How to control the brightness of track side lights

Discussion in 'Track Modding' started by Driven, Jun 9, 2018.

  1. Driven

    Driven Registered

    Joined:
    Aug 14, 2013
    Messages:
    12
    Likes Received:
    0
    As the title says.
    I have used and followed the track lights example supplied. BUT the lights are to bright.
    I have tried changing the color of the difuse emissive etc with no success.How do I control the brightness of the glow mesh.
     
  2. Nibiru

    Nibiru Registered

    Joined:
    Dec 24, 2011
    Messages:
    1,200
    Likes Received:
    1,295
    I think the only way you control the brightness is by the size of the GLOW mesh.
     
    Driven likes this.
  3. Driven

    Driven Registered

    Joined:
    Aug 14, 2013
    Messages:
    12
    Likes Received:
    0
    Thanks Nib.
     
  4. Tuttle

    Tuttle Technical Art Director - Env Lead

    Joined:
    Feb 14, 2012
    Messages:
    2,480
    Likes Received:
    775
    [​IMG]

    You can find the tutorial here: https://docs.studio-397.com/developers-guide/tracks/track-art/guidelines-for-track-artists

    At the end of the tutorial there is a .zip with a light example, and the shader+texture you need to manage both color and light intensity.
     
  5. Driven

    Driven Registered

    Joined:
    Aug 14, 2013
    Messages:
    12
    Likes Received:
    0
    I followed that and used the settings in the example file but the bloom and brightness is to much.
    Making the glow mesh smaller as Nibiru said has helped.
    I also increased the intensity of the omni from 4.5 to 15.0 and that has helped also.

    You say you need to manage the colour and light intensity.
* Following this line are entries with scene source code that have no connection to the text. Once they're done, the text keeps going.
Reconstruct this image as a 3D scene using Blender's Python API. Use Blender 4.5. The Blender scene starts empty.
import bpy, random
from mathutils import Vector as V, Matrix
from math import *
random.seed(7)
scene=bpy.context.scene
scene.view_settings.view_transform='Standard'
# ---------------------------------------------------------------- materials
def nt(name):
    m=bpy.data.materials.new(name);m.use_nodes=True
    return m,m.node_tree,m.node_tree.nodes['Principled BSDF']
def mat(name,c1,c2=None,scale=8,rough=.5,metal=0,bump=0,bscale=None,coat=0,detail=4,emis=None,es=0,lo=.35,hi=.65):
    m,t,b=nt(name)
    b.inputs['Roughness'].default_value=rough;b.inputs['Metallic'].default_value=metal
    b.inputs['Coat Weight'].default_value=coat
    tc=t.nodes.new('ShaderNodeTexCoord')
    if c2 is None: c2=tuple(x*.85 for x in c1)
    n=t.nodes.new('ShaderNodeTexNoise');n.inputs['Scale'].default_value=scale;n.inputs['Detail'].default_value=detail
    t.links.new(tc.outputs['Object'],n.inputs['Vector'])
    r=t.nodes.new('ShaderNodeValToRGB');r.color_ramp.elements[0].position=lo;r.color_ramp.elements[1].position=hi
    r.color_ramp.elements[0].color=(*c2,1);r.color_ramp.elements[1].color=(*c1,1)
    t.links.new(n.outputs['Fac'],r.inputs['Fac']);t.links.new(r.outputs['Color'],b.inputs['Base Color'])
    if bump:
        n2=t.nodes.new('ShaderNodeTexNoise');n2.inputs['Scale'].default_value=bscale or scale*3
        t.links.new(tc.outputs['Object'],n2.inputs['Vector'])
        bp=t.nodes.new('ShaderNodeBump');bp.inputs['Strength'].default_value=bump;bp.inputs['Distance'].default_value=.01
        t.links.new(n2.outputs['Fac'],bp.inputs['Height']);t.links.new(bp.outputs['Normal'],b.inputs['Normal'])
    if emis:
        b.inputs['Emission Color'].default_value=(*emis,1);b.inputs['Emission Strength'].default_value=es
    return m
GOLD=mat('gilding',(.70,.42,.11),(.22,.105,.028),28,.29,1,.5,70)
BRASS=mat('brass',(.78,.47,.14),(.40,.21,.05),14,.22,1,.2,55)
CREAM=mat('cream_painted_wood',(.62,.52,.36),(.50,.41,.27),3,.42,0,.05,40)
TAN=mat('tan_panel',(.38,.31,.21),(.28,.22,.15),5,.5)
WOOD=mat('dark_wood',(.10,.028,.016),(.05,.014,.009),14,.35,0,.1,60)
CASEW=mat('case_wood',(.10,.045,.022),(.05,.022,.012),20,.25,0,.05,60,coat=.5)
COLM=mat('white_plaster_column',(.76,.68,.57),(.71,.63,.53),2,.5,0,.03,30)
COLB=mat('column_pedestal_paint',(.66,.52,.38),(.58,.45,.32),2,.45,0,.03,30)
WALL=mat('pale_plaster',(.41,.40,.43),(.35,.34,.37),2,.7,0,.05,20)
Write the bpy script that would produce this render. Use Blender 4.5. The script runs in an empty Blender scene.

Can you add more to that.
     
  6. Tuttle

    Tuttle Technical Art Director - Env Lead

    Joined:
    Feb 14, 2012
    Messages:
    2,480
    Likes Received:
    775
    Map your glow mesh using the shader and the texure in the example, and move your glow mesh UV up or down in the light bars. Left bar is for white color, center is for cold and right is for warm. Up/Down is for intensity. Make your UV small as the one in the example. Of course this works, if dont for you, means you are doing wrong.

    This is the only system that does not interfer with PFX threshold.
     
    Nibiru likes this.
  7. Driven

    Driven Registered

    Joined:
    Aug 14, 2013
    Messages:
    12
    Likes Received:
    0
    Ok did some test.
    1 I made the UVs very small
    2 placed then at the top of the warm.
    The bloom/glow looked smaller but not small enough (so maybe making the UVs smaller might help)
    3 I moved the UVs down to the bottom and that made the glow bigger so I guess the smaller the UV at the highest on the map gives the lowest bloom/glow?
     
  8. KittX

    KittX Registered

    Joined:
    Jan 11, 2012
    Messages:
    147
    Likes Received:
    62
    Nope, the highest of the UV gives most bloom. But beware, don't map your lights onto the comments in the bottom, as they are 100% white, will give max bloom as well. Size of UVs matter only in case you want your light to have evenly spread bloom, no brighter parts... So yeah, smaller is better.